Cresci sem ter minha mãe por perto desde os meus 11 anos.
E por mais que eu tentasse ser forte, uma parte de mim sempre procurou abrigo.
De lá pra cá, morei de casa em casa, carregando uma mala cheia de incertezas e tentando construir um lugar que eu pudesse chamar de lar.
Mas o lar que eu buscava não era só físico.
Era um lugar dentro de mim mesma, onde eu não precisasse me esconder, me calar ou me explicar o tempo todo.

Eu fui abusada.
Fui silenciada.
Fui desacreditada.
E ainda assim… segui.
Com medo, com raiva, com vergonha — mas segui.

Hoje, sou mãe solo.
E talvez por isso eu carregue tantas culpas, tantos pesos, tanta rigidez comigo.
Porque quando se é sozinha no mundo, qualquer vacilo parece imperdoável.
E o medo de repetir a história da ausência, da dor, do abandono… esse medo molda todos os meus gestos.

Não sou perfeita.
Nem tenho mais a ilusão de tentar ser.

Mas cansei de ser chamada de "vítima", como se sentir dor fosse uma escolha.
Cansei de ouvir que eu reclamo demais, que sou instável, que tudo é drama.
Não é drama.
É trauma.
É sobrevivência.

Eu dou conta de tudo, sozinha.
Cuido da casa, da rotina, das dores dos outros.
Sou colo, sou comida pronta, sou “tudo resolvido”.
Mas às vezes…
eu só queria ser filha de alguém.
Ser olhada com amor e não com cobrança.
Ser escutada sem julgamento.
Ser cuidada, só por um segundo.

O que as pessoas esquecem é que antes de ser mãe, antes de ser forte, antes de ser adulta…
eu sou uma menina que sobreviveu ao que era insuportável.
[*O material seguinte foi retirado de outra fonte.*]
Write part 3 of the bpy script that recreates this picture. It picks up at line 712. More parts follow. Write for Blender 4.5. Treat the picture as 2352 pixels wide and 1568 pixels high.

Hoje tenho meu próprio canto.
O teto que lutei anos pra conquistar.
O chão que só eu sei o quanto me custou firmar.
Mas o que mais desejo ainda não é só a estabilidade — é paz.
Paz de poder existir sem ter que me justificar o tempo todo.
Paz de poder ser vulnerável sem ser diminuída.
Paz de ser reconhecida não pelo que carrego, mas pelo que suportei calada.

Se você está lendo isso e se reconhece:
eu te abraço.
Você não está errada por sentir demais.
Você não está fraca por ter cicatrizes.
Você é feita de guerra — mas merece descanso.
E que nunca mais chamem sua dor de exagero.